When someone thinks of sharks and movies, they probably think of Jaws– the classic summer blockbuster from 1975 that shocked audiences and villainized sharks in the minds of so many moviegoers. The premise of The Shallows, a new movie directed by Jaume Collet-Serra, is very similar- a huge, monstrous shark bent on eating anyone who enters its waters. So of course, viewers may have expected a very similar movie. But The Shallows blew all those expectations out of the water.

Instead of the shark in Jaws who terrorized the beaches of an entire island, the shark in The Shallows is confined to a small stretch of shallow ocean- hence the movie’s name. The surfer protagonist, Nancy, played by 29-year-old actress Blake Lively, must survive on a rock ledge in a small area of ocean, where even the shortest swim from one rock to another could mean death at the shark’s teeth. This approach to the setting of the movie brings viewers up close and personal with both the protagonist and the shark antagonist. Instead of lurking in the waters in the background, the shark in The Shallows swims right beside the audience, always close by. It makes for a tense, gripping, and scary movie that fills viewers with dread before the shark even arrives on screen. When it does, viewers realize that The Shallows is not for the faint of heart. The blood and gore in The Shallows are both plentiful and realistic. The frightening moments in this movie can range from jump-scares to slow, intense build-ups without the characteristic “shark” music of Jaws. From start to finish, this movie was definitely given its PG-13 rating for a reason.

Aside from the fear factor, one of the most unique aspects of this movie is that most of the time, Nancy is alone. Instead of the conflicts caused by an entire town trying to rid their waters of a shark like in Jaws, most of the conflicts of The Shallows are Nancy’s internal conflicts as she tries to survive, both for herself and her family. Every choice and calculation she makes, she makes by herself. As Nancy is the only character for much of the movie, viewers are caught up in her personal struggle– just like in the 2013 movie Gravity, where the lone main character struggles to survive in space. It’s an interesting dynamic that makes the movie far more intimate and far more frightening.
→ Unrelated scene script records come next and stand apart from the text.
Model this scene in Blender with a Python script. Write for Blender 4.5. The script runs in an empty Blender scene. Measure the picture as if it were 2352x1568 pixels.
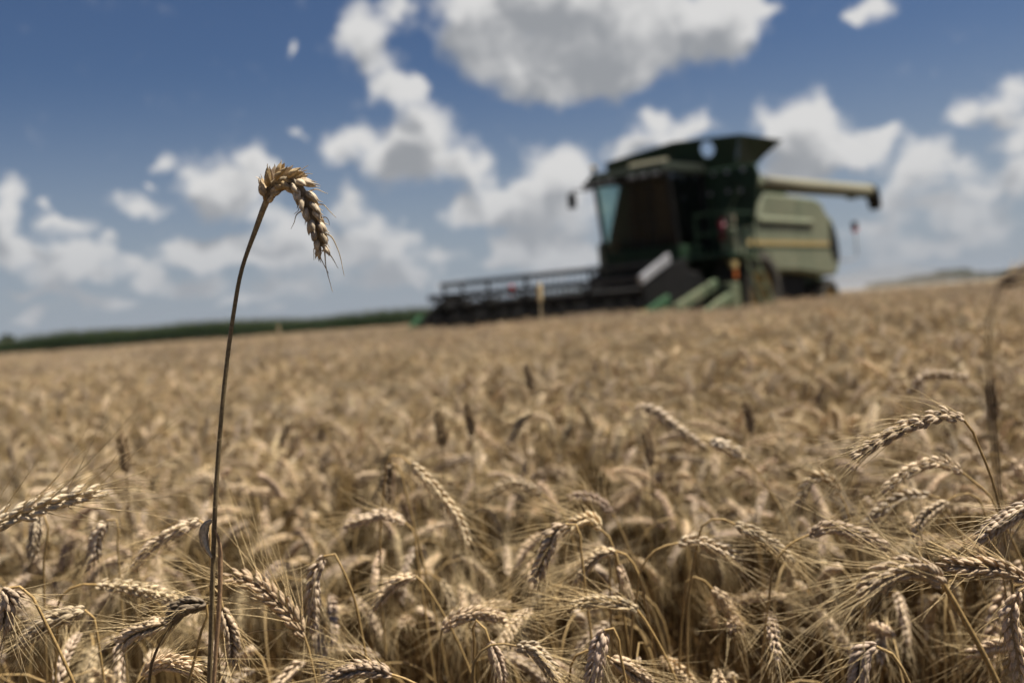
import bpy, bmesh, math, random
import numpy as np
from math import radians, sin, cos, pi, atan2, hypot, sqrt
from mathutils import Vector, Matrix

sc = bpy.context.scene
COL = sc.collection
random.seed(7)
RNG = np.random.default_rng(11)

# ------------------------------------------------------------------ camera
CAM_H = 1.04
ROLL, PITCH, LENS = radians(4.23), radians(1.55), 35.0
FPX = 2352 * LENS / 36.0
_F = np.array([0, cos(PITCH), -sin(PITCH)])
_U = np.array([0, sin(PITCH), cos(PITCH)])
_X = np.array([1.0, 0, 0])
CR = cos(ROLL) * _X - sin(ROLL) * _U
CU = sin(ROLL) * _X + cos(ROLL) * _U
CPOS = np.array([0, 0, CAM_H])
cam = bpy.data.objects.new('camera', bpy.data.cameras.new('camera'))
COL.objects.link(cam)
m = Matrix.Identity(4)
for i, ax in enumerate((CR, CU, -_F)):
    for j in range(3):
        m[j][i] = ax[j]
m.translation = Vector(CPOS)
cam.matrix_world = m
cam.data.lens = LENS
cam.data.sensor_width = 36
cam.data.clip_start = 0.02
cam.data.clip_end = 20000
cam.data.dof.use_dof = True
cam.data.dof.focus_distance = 0.85
cam.data.dof.aperture_fstop = 4.0
cam.data.dof.aperture_blades = 0
sc.camera = cam


def ray(px, py):
    d = _F + (px - 1176) / FPX * CR - (py - 784) / FPX * CU
    return d


def at(px, py, dist):
    """world point that the photograph (2352 wide) shows at px, py, dist metres ahead"""
    return CPOS + ray(px, py) * dist


def proj(p):
    d = np.asarray(p, float) - CPOS
    z = d @ _F
    return np.stack([1176 + FPX * (d @ CR) / z, 784 - FPX * (d @ CU) / z, z], -1)


def azel(px, py):
    d = ray(px, py)
    d = d / np.linalg.norm(d)
    return atan2(d[0], d[1]), math.asin(d[2])


# ------------------------------------------------------------------ render look
sc.view_settings.view_transform = 'Standard'
sc.view_settings.look = 'None'
sc.view_settings.gamma = 1.0
sc.view_settings.exposure = 0.78
sc.render.engine = 'CYCLES'
sc.cycles.use_denoising = True
try:
    sc.cycles.denoiser = 'OPENIMAGEDENOISE'
except Exception:
    pass
sc.cycles.max_bounces = 7
sc.cycles.diffuse_bounces = 2
sc.cycles.glossy_bounces = 3
sc.cycles.transmission_bounces = 4
sc.cycles.transparent_max_bounces = 12
sc.cycles.sample_clamp_indirect = 6.0

# ------------------------------------------------------------------ sun and sky
SUN_EL = radians(66)
SUN_AZ = radians(84)      # from +Y (view direction) towards +X
sd = Vector((cos(SUN_EL) * sin(SUN_AZ), cos(SUN_EL) * cos(SUN_AZ), sin(SUN_EL)))
sun = bpy.data.objects.new('sun', bpy.data.lights.new('sun', 'SUN'))
COL.objects.link(sun)
sun.data.energy = 5.0
sun.data.angle = radians(0.55)
sun.data.color = (1.0, 0.955, 0.88)
sun.rotation_euler = (-sd).to_track_quat('-Z', 'Y').to_euler()

W = bpy.data.worlds.new('World')
sc.world = W
W.use_nodes = True
nt = W.node_tree
nt.nodes.clear()
N = nt.nodes.new
L = nt.links.new

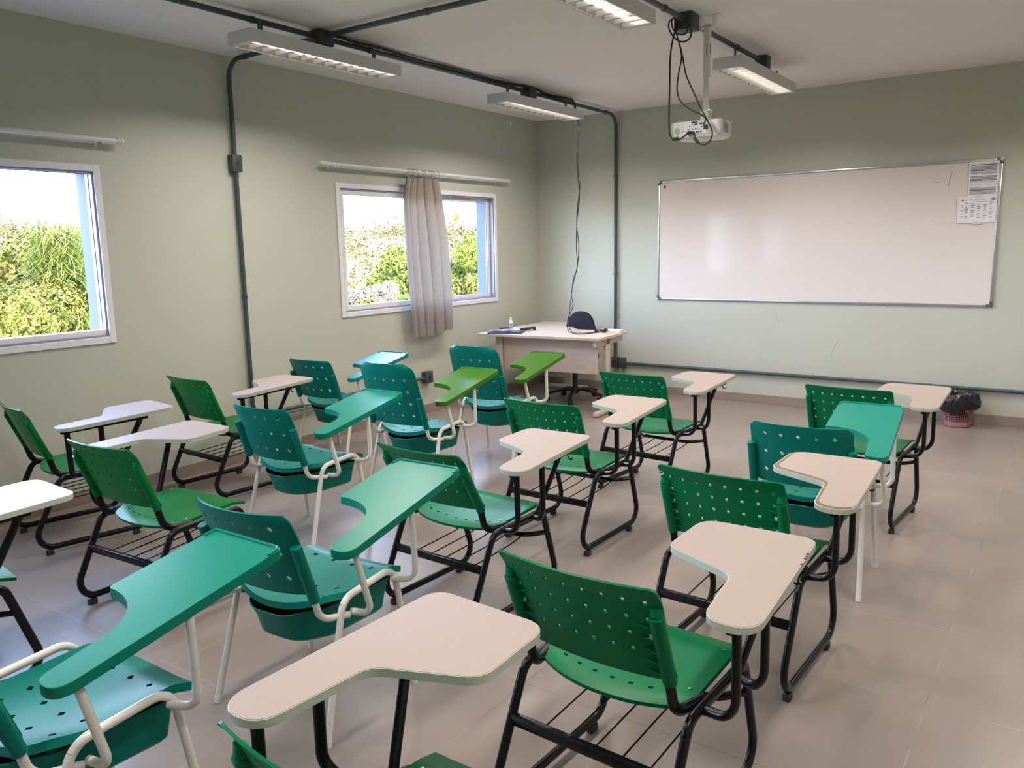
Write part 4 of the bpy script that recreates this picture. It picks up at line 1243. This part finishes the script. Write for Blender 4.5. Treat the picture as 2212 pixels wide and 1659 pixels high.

The remote location of the Mexican beach where the movie is set, and the way the shark is viewed also provides another conflict: Nancy versus the shark turns into human versus nature. In Jaws, the shark enters the domain of humans, eating them for seemingly no reason at all– while in The Shallows, the human enters the domain of the shark. Therefore, unlike the shark in Jaws, the shark in The Shallows isn’t necessarily viewed as a monster, but a natural predator hunting in its homeland. The Shallows is not a “monster” movie, it’s a man-versus-wild thriller that shows just what can happen when a human trespasses into the hunting grounds of a massive, aggressive shark.